Ik heb begrepen dat u het project van het Huis van den Brusseleir genegen bent en dat u dat onderzoekt. Uiteraard moet het dossier in orde zijn. Ik hoop van harte dat er een verlengstuk aan wordt gegeven.
Ik had het een beetje moeilijk met uw antwoord over het onderwijs en het Standaardnederlands. Alle 124 parlementsleden staan intussen achter het idee dat het belang van het Standaardnederlands onmogelijk onderschat kan worden, maar persoonlijk denk ik dat een ondersteuning van het Standaardnederlands ook de beste bondgenoot is van de ondersteuning van echte dialecten. Ik heb het dan niet over het vreselijke tussentaaltje dat overal opduikt op tv, in de soaps, in interviews, zelfs bij journalisten. Om dat te elimineren moeten we veel meer de nadruk leggen op het Standaardnederlands. Als we die richting uitgaan, komt er weer ruimte vrij om zich echt met dialecten bezig te houden.
In die zin is de ondersteuning van het Nederlands helemaal niet contradictorisch met de ondersteuning van dialecten, integendeel. We moeten krachtig optreden tegen en ik ben van plan om daar met enkele collegas de komende maanden verder werk van te maken het halfslachtige Nederlands dat overal opduikt. Ik weet niet hoe we het moeten noemen. (Opmerkingen)
Het Standaardnederlands is de sterkste bondgenoot van dialecten en dus ook van het Brussels dialect. Wij ondersteunen u volledig voor het aspect Standaardnederlands in uw talennota. Een bijkomend element is dat dat opnieuw ruimte kan vrijmaken voor dialecten zoals ze horen te zijn.

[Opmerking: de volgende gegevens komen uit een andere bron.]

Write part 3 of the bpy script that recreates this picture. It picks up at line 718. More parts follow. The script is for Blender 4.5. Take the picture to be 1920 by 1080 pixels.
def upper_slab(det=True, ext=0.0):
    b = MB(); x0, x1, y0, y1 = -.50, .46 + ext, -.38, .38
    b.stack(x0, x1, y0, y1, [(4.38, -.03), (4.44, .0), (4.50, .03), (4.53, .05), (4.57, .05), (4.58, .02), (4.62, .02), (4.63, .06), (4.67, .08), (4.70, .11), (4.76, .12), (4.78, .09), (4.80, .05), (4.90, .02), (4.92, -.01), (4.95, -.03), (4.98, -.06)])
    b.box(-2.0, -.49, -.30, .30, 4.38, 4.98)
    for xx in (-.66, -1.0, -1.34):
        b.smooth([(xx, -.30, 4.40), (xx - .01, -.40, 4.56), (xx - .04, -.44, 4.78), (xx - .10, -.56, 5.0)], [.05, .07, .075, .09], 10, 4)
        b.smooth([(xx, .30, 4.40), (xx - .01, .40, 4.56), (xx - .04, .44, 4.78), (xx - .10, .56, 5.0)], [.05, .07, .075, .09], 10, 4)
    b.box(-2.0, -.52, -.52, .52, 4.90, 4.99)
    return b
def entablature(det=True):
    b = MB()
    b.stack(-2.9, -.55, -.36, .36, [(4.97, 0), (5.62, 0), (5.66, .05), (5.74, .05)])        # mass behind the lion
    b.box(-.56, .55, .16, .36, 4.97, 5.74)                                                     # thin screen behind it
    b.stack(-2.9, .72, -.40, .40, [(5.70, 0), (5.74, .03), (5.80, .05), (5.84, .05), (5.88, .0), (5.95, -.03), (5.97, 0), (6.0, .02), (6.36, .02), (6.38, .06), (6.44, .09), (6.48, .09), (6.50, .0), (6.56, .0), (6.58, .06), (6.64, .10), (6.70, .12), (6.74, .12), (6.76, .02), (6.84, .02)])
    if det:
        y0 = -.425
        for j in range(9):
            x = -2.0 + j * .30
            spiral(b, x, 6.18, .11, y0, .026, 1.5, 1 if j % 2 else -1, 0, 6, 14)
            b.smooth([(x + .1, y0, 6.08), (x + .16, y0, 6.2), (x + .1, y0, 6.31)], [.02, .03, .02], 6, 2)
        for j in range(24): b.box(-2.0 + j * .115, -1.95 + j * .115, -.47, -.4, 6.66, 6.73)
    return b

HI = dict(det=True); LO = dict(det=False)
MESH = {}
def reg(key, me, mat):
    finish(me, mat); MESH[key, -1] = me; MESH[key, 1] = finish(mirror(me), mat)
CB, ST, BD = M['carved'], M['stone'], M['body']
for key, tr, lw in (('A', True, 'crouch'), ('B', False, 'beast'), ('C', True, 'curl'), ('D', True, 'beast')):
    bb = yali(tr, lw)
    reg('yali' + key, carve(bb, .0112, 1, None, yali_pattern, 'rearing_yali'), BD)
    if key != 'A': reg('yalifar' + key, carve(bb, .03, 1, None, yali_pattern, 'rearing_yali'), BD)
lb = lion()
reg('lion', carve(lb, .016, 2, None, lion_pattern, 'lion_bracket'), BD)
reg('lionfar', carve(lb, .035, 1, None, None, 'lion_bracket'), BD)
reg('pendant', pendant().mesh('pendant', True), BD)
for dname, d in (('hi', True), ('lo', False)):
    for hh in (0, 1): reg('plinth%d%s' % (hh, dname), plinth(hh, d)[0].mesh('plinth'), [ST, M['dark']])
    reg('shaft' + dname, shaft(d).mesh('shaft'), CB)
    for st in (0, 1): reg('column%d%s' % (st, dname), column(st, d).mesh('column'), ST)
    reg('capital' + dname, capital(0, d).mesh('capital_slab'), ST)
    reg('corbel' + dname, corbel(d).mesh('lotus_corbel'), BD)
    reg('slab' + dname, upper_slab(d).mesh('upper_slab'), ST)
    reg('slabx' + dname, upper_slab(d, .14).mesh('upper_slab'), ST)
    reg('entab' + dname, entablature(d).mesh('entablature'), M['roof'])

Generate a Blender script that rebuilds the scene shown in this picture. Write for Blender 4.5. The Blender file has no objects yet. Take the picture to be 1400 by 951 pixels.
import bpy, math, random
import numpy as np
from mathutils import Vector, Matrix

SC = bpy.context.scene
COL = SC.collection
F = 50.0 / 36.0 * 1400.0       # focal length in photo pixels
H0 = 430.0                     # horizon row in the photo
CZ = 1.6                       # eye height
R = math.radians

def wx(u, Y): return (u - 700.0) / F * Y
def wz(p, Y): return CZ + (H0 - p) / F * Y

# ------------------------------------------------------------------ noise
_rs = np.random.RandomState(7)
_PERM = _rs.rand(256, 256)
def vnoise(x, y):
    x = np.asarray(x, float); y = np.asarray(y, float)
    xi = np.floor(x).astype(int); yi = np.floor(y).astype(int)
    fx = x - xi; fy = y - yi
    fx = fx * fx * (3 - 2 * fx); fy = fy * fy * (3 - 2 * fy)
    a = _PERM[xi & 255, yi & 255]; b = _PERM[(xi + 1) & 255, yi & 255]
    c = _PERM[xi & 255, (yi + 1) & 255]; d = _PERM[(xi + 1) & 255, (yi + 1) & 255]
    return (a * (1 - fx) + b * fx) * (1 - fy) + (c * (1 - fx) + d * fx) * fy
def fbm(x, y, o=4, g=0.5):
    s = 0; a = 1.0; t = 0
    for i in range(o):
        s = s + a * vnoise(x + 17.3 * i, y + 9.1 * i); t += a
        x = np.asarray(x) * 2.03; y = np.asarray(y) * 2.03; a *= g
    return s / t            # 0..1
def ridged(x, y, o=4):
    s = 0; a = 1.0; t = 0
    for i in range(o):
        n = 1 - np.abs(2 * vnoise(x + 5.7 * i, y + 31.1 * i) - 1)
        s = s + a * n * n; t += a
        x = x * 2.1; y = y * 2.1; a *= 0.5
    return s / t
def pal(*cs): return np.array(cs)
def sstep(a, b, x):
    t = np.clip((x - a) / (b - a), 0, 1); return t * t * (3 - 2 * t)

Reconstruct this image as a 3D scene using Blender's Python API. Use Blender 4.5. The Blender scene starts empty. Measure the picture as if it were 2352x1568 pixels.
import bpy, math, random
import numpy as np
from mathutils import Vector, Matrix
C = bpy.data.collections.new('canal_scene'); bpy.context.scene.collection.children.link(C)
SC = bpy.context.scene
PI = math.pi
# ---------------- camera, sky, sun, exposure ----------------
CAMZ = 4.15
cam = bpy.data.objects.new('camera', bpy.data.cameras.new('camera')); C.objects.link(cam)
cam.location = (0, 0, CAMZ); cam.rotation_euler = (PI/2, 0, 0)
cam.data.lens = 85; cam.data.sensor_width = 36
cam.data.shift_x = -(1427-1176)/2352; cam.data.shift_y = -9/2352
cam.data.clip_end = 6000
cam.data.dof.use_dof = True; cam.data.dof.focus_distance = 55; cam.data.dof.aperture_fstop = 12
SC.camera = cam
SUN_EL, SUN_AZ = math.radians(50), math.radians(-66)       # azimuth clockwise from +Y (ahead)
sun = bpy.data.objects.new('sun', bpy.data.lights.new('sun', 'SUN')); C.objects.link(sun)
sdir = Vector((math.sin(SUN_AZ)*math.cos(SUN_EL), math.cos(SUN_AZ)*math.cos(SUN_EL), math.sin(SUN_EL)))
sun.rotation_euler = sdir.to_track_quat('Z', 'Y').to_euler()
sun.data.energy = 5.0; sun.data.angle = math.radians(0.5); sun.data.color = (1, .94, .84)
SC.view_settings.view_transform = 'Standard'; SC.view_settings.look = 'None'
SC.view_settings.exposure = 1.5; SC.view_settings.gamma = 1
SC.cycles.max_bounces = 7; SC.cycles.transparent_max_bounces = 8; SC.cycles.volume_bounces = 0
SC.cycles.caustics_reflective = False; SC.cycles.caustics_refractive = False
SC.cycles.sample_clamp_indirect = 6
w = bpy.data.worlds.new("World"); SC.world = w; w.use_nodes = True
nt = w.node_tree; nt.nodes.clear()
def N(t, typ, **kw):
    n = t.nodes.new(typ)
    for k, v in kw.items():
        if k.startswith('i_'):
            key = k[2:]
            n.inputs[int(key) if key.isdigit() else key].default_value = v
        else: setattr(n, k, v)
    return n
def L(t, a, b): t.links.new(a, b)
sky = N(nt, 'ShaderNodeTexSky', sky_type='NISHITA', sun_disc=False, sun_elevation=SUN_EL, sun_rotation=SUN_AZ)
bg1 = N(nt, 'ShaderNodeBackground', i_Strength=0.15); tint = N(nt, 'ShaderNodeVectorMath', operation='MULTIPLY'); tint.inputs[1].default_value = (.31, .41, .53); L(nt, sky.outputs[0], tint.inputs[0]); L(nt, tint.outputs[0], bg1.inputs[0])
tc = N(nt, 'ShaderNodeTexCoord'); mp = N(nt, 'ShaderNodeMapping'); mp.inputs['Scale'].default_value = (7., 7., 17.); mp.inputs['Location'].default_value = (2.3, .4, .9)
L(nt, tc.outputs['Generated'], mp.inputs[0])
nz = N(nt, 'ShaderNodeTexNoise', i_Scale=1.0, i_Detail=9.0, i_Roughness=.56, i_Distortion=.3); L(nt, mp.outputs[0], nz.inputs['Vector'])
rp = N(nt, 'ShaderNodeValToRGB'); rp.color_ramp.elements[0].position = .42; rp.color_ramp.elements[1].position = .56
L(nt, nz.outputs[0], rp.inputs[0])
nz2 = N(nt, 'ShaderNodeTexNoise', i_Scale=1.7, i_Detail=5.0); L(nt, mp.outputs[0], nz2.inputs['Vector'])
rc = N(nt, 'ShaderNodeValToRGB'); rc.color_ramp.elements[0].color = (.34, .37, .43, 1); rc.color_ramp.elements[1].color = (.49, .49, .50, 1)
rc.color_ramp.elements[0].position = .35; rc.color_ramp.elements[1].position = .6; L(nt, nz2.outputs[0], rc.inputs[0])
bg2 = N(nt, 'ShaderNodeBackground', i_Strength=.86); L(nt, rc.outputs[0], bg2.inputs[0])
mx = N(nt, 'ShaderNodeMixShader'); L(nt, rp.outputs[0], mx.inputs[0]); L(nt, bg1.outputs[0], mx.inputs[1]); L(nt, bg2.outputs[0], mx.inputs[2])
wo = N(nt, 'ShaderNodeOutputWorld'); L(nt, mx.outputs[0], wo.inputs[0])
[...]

De heer Erik Arckens : Mijnheer Delva, dialecten kun je niet ondersteunen. Het mooiste dialect dat er bestaat, is uiteraard het Brussels en het is ook juist dat dialect dat aan het afsterven is. Als kinderen dat niet van jongs af horen, gaat het niet. Je mag de minister al het geld geven en tijd van s morgens tot s avonds, dan kan hij er nog niets aan doen. U zegt dat beide niveaus naar elkaar toe moeten groeien: het bestuderen en in kaart brengen enerzijds en die doorleefde realiteit anderzijds. Maar aan dat laatste aspect kun je niets doen.
De voorzitter : Het incident is gesloten.